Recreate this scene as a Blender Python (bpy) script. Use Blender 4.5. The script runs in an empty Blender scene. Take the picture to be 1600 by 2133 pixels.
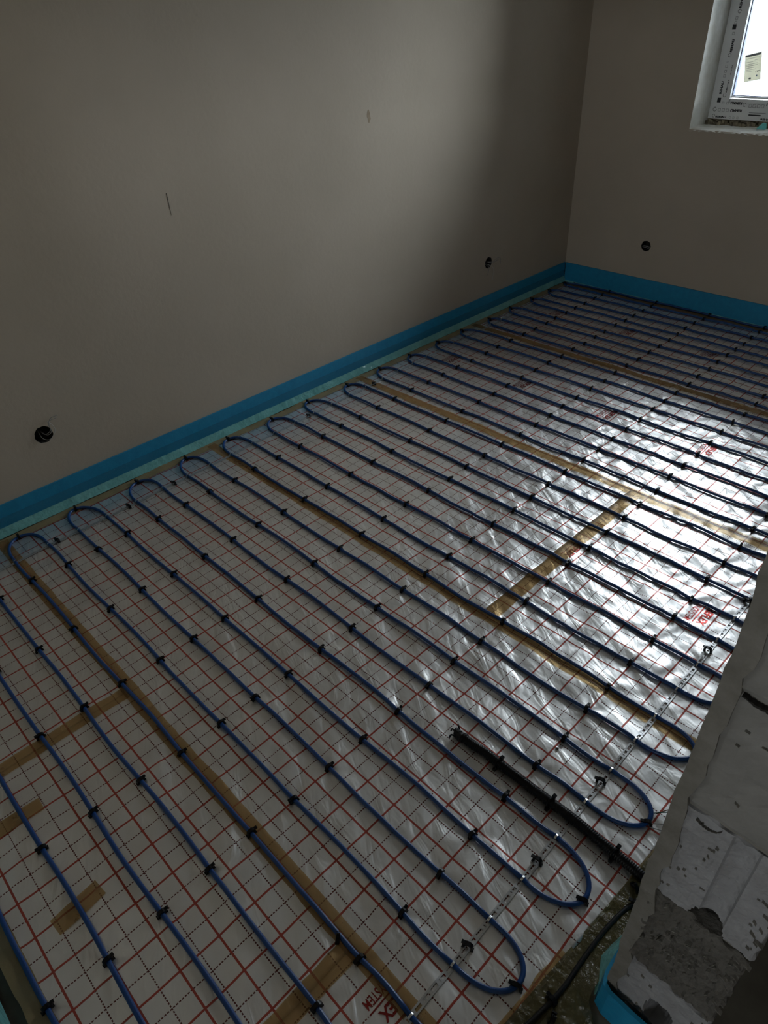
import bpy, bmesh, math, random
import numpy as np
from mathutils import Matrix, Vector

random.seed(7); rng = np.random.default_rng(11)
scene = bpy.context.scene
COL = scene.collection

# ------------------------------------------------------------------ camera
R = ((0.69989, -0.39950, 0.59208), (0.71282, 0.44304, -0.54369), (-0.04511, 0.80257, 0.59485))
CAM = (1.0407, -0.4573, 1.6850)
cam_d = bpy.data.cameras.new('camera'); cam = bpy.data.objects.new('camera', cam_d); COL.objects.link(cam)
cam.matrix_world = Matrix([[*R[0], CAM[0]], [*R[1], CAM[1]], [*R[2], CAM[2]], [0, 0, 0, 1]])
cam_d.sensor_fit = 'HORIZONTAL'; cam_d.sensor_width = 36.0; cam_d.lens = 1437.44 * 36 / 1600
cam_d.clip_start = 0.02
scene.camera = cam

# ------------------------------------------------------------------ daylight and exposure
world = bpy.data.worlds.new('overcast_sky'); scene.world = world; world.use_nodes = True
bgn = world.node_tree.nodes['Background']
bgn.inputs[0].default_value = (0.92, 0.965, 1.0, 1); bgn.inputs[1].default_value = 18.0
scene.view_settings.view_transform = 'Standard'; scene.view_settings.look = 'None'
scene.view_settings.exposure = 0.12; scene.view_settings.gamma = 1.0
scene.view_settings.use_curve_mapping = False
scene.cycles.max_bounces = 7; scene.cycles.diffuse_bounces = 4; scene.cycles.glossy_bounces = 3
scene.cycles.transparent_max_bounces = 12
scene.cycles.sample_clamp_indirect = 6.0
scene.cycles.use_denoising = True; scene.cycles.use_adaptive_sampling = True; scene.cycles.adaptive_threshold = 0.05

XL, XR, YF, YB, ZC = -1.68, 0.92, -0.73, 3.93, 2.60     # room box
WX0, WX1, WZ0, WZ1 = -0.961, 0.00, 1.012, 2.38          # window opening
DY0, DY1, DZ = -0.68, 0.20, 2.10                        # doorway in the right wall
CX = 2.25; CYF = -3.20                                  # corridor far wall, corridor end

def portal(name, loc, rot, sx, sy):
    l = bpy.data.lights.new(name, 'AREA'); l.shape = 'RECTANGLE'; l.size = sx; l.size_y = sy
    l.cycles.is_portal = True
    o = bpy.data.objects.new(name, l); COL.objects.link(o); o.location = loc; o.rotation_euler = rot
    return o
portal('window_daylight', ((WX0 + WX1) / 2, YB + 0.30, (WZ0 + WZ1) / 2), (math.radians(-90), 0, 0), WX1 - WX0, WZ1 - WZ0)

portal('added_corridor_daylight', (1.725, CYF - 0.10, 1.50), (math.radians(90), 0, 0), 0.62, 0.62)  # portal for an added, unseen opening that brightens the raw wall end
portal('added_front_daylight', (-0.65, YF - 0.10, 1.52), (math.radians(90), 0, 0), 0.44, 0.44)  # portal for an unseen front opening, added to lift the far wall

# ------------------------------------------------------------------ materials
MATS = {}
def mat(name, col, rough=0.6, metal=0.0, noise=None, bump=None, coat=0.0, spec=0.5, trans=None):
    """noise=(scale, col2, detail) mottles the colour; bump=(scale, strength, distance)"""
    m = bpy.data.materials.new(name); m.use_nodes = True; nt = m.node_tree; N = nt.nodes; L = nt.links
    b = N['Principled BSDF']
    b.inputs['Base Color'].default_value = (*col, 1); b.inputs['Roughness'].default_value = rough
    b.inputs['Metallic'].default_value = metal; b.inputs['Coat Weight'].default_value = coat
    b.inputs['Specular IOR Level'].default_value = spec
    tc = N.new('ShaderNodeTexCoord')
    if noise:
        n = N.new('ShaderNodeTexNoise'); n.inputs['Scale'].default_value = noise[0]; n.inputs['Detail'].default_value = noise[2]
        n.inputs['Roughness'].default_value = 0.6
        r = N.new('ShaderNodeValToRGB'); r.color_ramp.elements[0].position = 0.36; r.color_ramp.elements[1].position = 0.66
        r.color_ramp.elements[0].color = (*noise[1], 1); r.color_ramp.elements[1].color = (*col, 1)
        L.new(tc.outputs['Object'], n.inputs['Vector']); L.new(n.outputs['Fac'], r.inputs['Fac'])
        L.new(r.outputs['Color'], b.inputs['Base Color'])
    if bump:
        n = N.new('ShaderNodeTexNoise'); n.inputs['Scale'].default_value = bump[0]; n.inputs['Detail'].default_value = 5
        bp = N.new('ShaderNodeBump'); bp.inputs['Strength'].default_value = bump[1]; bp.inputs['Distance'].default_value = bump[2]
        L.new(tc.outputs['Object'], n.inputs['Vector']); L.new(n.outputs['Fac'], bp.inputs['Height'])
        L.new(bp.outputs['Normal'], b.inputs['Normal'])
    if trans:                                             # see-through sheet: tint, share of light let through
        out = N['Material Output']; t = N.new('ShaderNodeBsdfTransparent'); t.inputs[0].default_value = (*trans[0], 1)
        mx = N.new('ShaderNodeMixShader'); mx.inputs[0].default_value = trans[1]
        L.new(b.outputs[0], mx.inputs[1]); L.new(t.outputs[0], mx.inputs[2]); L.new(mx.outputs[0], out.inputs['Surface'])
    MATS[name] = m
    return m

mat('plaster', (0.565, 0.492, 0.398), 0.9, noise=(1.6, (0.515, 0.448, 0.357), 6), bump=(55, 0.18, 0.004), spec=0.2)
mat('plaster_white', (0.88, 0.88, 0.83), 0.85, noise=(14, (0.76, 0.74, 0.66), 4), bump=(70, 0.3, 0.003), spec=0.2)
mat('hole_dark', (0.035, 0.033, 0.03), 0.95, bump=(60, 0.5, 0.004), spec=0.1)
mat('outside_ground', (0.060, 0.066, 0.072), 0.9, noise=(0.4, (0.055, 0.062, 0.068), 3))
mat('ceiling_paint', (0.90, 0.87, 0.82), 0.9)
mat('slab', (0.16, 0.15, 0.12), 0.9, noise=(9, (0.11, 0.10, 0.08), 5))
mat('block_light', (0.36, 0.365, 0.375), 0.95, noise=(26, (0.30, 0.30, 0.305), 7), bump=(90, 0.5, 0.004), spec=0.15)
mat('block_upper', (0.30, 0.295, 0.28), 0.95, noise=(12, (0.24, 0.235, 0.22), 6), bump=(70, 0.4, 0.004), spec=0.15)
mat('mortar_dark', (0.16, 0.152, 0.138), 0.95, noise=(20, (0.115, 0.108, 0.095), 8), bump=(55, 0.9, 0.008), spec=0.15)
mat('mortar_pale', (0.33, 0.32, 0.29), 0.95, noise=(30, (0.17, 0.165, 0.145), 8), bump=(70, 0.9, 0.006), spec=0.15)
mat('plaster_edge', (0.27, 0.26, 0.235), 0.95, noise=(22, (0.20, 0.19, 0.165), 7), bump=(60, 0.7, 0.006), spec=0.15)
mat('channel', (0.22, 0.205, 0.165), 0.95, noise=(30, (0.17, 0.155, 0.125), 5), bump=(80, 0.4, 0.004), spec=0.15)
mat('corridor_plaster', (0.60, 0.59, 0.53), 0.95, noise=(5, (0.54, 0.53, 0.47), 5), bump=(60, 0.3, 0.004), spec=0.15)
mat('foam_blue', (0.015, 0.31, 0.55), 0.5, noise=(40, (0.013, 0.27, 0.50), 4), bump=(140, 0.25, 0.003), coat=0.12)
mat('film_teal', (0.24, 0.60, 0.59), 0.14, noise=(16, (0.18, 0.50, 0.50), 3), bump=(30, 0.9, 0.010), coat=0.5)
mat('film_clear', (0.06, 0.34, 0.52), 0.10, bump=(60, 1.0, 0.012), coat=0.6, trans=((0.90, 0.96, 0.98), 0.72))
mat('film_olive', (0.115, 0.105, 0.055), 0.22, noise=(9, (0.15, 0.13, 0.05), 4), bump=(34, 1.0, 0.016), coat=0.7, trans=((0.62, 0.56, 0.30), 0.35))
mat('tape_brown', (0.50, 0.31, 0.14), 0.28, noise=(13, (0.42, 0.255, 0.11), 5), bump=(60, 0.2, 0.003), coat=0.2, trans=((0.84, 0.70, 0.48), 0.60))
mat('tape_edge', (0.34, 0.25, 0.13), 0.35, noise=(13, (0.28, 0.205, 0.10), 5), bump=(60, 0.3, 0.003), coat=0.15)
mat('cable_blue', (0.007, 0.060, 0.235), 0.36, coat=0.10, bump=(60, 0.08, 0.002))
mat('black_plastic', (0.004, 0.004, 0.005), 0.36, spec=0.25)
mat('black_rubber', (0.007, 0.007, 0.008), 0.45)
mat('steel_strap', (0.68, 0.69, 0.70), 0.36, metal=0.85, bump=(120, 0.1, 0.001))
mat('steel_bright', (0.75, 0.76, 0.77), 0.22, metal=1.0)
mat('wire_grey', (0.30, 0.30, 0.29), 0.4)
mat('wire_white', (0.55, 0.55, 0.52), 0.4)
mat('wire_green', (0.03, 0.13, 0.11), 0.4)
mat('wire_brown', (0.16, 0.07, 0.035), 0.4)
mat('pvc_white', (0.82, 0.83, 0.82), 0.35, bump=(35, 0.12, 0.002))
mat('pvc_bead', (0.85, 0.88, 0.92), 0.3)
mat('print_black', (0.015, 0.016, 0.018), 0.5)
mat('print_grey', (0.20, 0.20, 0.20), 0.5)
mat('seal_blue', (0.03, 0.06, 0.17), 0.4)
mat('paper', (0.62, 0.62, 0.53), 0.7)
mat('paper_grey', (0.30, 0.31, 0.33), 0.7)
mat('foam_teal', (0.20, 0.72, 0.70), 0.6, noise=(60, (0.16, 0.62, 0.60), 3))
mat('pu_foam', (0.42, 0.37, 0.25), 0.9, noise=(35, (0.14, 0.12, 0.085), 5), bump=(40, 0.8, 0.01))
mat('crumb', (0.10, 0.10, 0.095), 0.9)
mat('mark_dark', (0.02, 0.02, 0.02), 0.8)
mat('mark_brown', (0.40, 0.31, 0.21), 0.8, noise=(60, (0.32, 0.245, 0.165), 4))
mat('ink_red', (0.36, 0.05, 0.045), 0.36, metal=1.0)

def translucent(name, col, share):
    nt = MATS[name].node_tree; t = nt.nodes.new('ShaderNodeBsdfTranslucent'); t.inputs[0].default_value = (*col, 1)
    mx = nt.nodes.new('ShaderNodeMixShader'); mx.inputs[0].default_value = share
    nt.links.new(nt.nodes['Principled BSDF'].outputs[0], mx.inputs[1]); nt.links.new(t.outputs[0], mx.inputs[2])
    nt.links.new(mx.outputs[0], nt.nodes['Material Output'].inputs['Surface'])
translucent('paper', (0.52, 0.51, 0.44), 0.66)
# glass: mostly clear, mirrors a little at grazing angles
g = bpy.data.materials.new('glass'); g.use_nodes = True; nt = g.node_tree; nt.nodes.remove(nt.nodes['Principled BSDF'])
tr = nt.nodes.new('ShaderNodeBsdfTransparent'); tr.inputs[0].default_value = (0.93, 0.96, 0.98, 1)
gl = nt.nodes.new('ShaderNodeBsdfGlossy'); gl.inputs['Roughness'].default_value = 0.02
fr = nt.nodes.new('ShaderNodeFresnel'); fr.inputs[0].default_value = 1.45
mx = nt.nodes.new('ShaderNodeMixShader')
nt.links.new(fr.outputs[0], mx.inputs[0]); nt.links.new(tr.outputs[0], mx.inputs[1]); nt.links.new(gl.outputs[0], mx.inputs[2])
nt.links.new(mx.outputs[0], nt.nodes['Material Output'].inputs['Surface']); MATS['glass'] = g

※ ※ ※

- What you have to do
Write out again exactly the lines from the start of the data above through the line containing "COL = scene.collection", inclusive, excluding any pictures.

- The reply
Recreate this scene as a Blender Python (bpy) script. Use Blender 4.5. The script runs in an empty Blender scene. Take the picture to be 1600 by 2133 pixels.
import bpy, bmesh, math, random
import numpy as np
from mathutils import Matrix, Vector

random.seed(7); rng = np.random.default_rng(11)
scene = bpy.context.scene
COL = scene.collection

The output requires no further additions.